|
IIUC, what they mean by "migrate" is the client thread is paused and the server thread given the remainder of the time slice, similar to how pipe(2) originally worked in Unix and even, I think, early Linux. It's the flow of control that "conceptually" shifts synchronously. This can provide surprising performance benefits in alot of RPC scenarios, though less now as TLB, etc, flushing as part of a context switch has become more costly. There are no VM shenanigans except for some page mapping optimizations for passing large chunks of data, which apparently wasn't even implemented in the original Solaris implementation. The kernel can spin up a thread on the server side, but this works just like common thread pool libraries, and I'm not sure the kernel has any special role here except to optimize context switching when there's no spare thread to service an incoming request and a new thread needs to be created.

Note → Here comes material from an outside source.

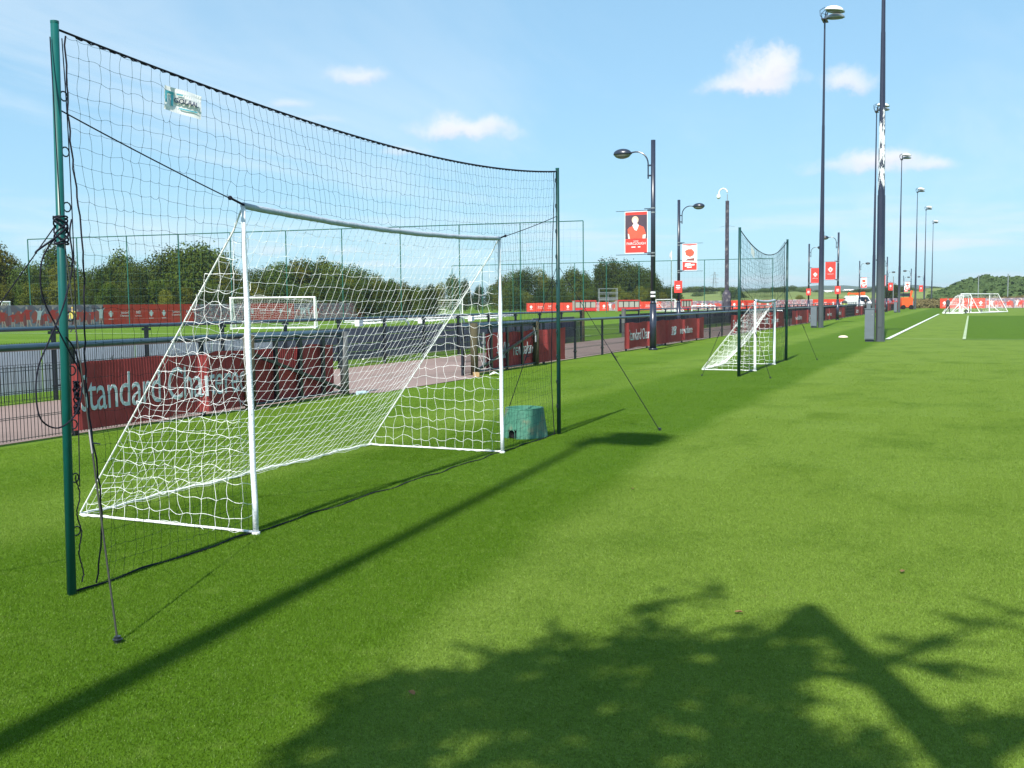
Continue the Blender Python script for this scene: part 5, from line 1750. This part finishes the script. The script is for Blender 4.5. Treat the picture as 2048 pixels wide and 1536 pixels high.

With a purely userspace implementation there may be some context switch bouncing unless an optimized primitive (e.g. some special futex mode, perhaps?) is available. Other than maybe the file namespace attaching API (not sure of the exact semantics), and presuming I understand properly, I believe Doors, both functionally and the literal API, could be implemented entirely in userspace using Unix domain sockets, SCM_RIGHTS, and mmap. It just wouldn't have the context switching optimization without new kernel work. (See the switchto proposal for Linux from Google, though that was for threads in the same process.) I'm basing all of this on the description of Doors at https://web.archive.org/web/20121022135943/https://blogs.ora... and http://www.rampant.org/doors/linux-doors.pdf |
There isn't a door_recv(2) systemcall or equivalent.
Doors truly don't transfer messages, they transfer the thread itself. As in the thread that made a door call is now just directly executing in the address space of the callee.
They're more like i432/286/mill cpu task gates.